Information provided »
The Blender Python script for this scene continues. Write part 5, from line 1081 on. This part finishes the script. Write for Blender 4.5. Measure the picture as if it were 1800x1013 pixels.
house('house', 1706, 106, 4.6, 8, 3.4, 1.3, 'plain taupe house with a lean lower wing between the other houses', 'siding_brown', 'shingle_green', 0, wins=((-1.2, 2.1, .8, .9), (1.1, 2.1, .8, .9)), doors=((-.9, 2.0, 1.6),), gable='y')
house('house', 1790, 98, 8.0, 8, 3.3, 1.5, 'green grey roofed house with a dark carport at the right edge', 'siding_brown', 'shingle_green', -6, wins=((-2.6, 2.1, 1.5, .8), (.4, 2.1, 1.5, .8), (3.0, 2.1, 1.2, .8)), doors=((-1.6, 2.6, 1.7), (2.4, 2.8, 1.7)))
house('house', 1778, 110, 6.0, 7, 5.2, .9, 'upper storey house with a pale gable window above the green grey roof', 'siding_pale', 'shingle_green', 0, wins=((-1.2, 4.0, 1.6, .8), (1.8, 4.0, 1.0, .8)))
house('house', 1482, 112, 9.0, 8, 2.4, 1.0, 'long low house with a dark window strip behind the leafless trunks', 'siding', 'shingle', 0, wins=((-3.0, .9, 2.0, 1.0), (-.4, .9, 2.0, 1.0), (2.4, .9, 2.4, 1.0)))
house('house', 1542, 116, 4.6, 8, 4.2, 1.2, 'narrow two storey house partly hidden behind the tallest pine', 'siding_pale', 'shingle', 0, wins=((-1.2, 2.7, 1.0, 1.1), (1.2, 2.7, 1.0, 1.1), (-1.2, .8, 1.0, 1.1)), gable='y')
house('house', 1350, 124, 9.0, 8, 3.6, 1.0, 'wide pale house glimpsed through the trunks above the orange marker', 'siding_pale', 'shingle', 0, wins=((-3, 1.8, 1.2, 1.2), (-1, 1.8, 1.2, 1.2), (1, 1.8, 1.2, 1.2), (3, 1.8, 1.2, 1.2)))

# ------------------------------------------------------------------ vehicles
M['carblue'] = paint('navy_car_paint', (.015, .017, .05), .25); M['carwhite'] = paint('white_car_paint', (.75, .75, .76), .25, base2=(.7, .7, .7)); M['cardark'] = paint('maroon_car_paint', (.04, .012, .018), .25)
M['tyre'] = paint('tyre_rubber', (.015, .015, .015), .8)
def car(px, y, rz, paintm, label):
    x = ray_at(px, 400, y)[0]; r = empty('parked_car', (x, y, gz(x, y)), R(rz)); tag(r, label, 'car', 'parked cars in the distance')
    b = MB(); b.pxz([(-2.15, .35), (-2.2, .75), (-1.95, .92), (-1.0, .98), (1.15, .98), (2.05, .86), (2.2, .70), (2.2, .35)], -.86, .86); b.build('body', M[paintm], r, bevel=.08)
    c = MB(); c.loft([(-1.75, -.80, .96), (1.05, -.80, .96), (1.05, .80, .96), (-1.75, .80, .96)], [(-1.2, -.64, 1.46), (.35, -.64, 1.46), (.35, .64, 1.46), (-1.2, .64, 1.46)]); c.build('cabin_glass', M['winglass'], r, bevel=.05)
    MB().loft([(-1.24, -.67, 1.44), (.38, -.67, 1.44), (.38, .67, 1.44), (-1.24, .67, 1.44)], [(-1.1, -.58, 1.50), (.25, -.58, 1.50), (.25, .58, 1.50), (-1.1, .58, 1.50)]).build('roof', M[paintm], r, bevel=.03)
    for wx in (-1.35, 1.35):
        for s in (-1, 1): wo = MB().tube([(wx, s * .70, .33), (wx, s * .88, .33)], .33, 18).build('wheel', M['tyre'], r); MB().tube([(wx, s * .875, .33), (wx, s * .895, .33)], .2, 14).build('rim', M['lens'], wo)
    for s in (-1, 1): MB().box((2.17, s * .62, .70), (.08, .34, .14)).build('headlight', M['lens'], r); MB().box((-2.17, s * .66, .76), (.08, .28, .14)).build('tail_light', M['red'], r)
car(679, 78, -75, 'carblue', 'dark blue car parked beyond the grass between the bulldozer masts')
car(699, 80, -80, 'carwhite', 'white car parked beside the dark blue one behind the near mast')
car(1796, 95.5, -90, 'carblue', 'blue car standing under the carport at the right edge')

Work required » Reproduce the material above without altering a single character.

Result for this task »
The Blender Python script for this scene continues. Write part 5, from line 1081 on. This part finishes the script. Write for Blender 4.5. Measure the picture as if it were 1800x1013 pixels.
house('house', 1706, 106, 4.6, 8, 3.4, 1.3, 'plain taupe house with a lean lower wing between the other houses', 'siding_brown', 'shingle_green', 0, wins=((-1.2, 2.1, .8, .9), (1.1, 2.1, .8, .9)), doors=((-.9, 2.0, 1.6),), gable='y')
house('house', 1790, 98, 8.0, 8, 3.3, 1.5, 'green grey roofed house with a dark carport at the right edge', 'siding_brown', 'shingle_green', -6, wins=((-2.6, 2.1, 1.5, .8), (.4, 2.1, 1.5, .8), (3.0, 2.1, 1.2, .8)), doors=((-1.6, 2.6, 1.7), (2.4, 2.8, 1.7)))
house('house', 1778, 110, 6.0, 7, 5.2, .9, 'upper storey house with a pale gable window above the green grey roof', 'siding_pale', 'shingle_green', 0, wins=((-1.2, 4.0, 1.6, .8), (1.8, 4.0, 1.0, .8)))
house('house', 1482, 112, 9.0, 8, 2.4, 1.0, 'long low house with a dark window strip behind the leafless trunks', 'siding', 'shingle', 0, wins=((-3.0, .9, 2.0, 1.0), (-.4, .9, 2.0, 1.0), (2.4, .9, 2.4, 1.0)))
house('house', 1542, 116, 4.6, 8, 4.2, 1.2, 'narrow two storey house partly hidden behind the tallest pine', 'siding_pale', 'shingle', 0, wins=((-1.2, 2.7, 1.0, 1.1), (1.2, 2.7, 1.0, 1.1), (-1.2, .8, 1.0, 1.1)), gable='y')
house('house', 1350, 124, 9.0, 8, 3.6, 1.0, 'wide pale house glimpsed through the trunks above the orange marker', 'siding_pale', 'shingle', 0, wins=((-3, 1.8, 1.2, 1.2), (-1, 1.8, 1.2, 1.2), (1, 1.8, 1.2, 1.2), (3, 1.8, 1.2, 1.2)))

# ------------------------------------------------------------------ vehicles
M['carblue'] = paint('navy_car_paint', (.015, .017, .05), .25); M['carwhite'] = paint('white_car_paint', (.75, .75, .76), .25, base2=(.7, .7, .7)); M['cardark'] = paint('maroon_car_paint', (.04, .012, .018), .25)
M['tyre'] = paint('tyre_rubber', (.015, .015, .015), .8)
def car(px, y, rz, paintm, label):
    x = ray_at(px, 400, y)[0]; r = empty('parked_car', (x, y, gz(x, y)), R(rz)); tag(r, label, 'car', 'parked cars in the distance')
    b = MB(); b.pxz([(-2.15, .35), (-2.2, .75), (-1.95, .92), (-1.0, .98), (1.15, .98), (2.05, .86), (2.2, .70), (2.2, .35)], -.86, .86); b.build('body', M[paintm], r, bevel=.08)
    c = MB(); c.loft([(-1.75, -.80, .96), (1.05, -.80, .96), (1.05, .80, .96), (-1.75, .80, .96)], [(-1.2, -.64, 1.46), (.35, -.64, 1.46), (.35, .64, 1.46), (-1.2, .64, 1.46)]); c.build('cabin_glass', M['winglass'], r, bevel=.05)
    MB().loft([(-1.24, -.67, 1.44), (.38, -.67, 1.44), (.38, .67, 1.44), (-1.24, .67, 1.44)], [(-1.1, -.58, 1.50), (.25, -.58, 1.50), (.25, .58, 1.50), (-1.1, .58, 1.50)]).build('roof', M[paintm], r, bevel=.03)
    for wx in (-1.35, 1.35):
        for s in (-1, 1): wo = MB().tube([(wx, s * .70, .33), (wx, s * .88, .33)], .33, 18).build('wheel', M['tyre'], r); MB().tube([(wx, s * .875, .33), (wx, s * .895, .33)], .2, 14).build('rim', M['lens'], wo)
    for s in (-1, 1): MB().box((2.17, s * .62, .70), (.08, .34, .14)).build('headlight', M['lens'], r); MB().box((-2.17, s * .66, .76), (.08, .28, .14)).build('tail_light', M['red'], r)
car(679, 78, -75, 'carblue', 'dark blue car parked beyond the grass between the bulldozer masts')
car(699, 80, -80, 'carwhite', 'white car parked beside the dark blue one behind the near mast')
car(1796, 95.5, -90, 'carblue', 'blue car standing under the carport at the right edge')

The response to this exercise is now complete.